I was eventually able to get the cover off the battery compartment, but it never quite worked after that. On eBay these controls sell for over $100, which seems extreme.  For about two years, we just manually controlled the heater with the manual override switch. Sometimes the switch would be left on for days, where other times it was really cold in the room, and it took an hour or more to get up to a comfortable temperature.

We needed a thermostat for that room. Keeping the temperature at some minimum would make the room livable all the time. Preventing the heater from staying on for days would save money. Initially I was going to build a standalone thermostat that would be connected via wires to the heater. Since the thermostat should be away from the heater, wires meant drilling in the walls, and fishing, and lotsa work. I thought about two nodeMCUs that would communicate over WiFi, and that lead me into node-red.

This was actually my first set of node-red nodes. I have a nodeMCU that controls a relay behind the gas stove in a 3D printed box. The Thermostat is controlled by another nodeMCU connected to a touch screen, and a temp/humidity sensor (DHT-22). It has a USB powersupply powering it. The case I am using now is something I found on thingiverse.

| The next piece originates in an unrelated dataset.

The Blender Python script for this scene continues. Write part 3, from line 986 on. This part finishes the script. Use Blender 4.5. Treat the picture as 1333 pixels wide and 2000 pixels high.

I used point to point wiring and followed some basic instructions I found. The touchscreen input and the display are separate devices, but both talk SPI so can be wired to the same SPI pins on the nodeMCU.

I put a RaspberryPi in the basement, where I was running Mosquitto and Node-Red. The Thermostat and the NodeMCU each connected to the RaspberryPI using MQTT. I built a flow that would monitor the temperature, and the current thermostat settings and would send a message to turn the furnace off or on as appropriate.

A previous project controlled the garage doors using bluetooth on an Arduino. I was never able to monitor the state of the garage doors. I added a node to the system with a couple magnet reed switches to know if the garage was open or closed. This flowed into the MQTT system, with another 8266 NodeMCU and a similar pattern of code as the thermostat and the heater controller node. Now I could see the state of the garage.

While I was out there, I chose to have a one wire DS1820 temperature sensor for the outside. I wasn't able to mount that sensor far enough away from the house to get an accurate outside temperature. It still reports the temperature, I just don't use it.

I added another node that would monitor the depth of the salt in the water softener. That worked great for a couple weeks. But well moist salty air doesn't do electronics any good, so that died. I don't recommend putting a NodeMCU inside the salt barrel.

I split the home automation system off to it's own network separate from the rest of the house. I thought it would be better to keep things separate both for bandwidth and security.

Eventually things just work, so I haven't really changed anything in the last few months (over a year I guess).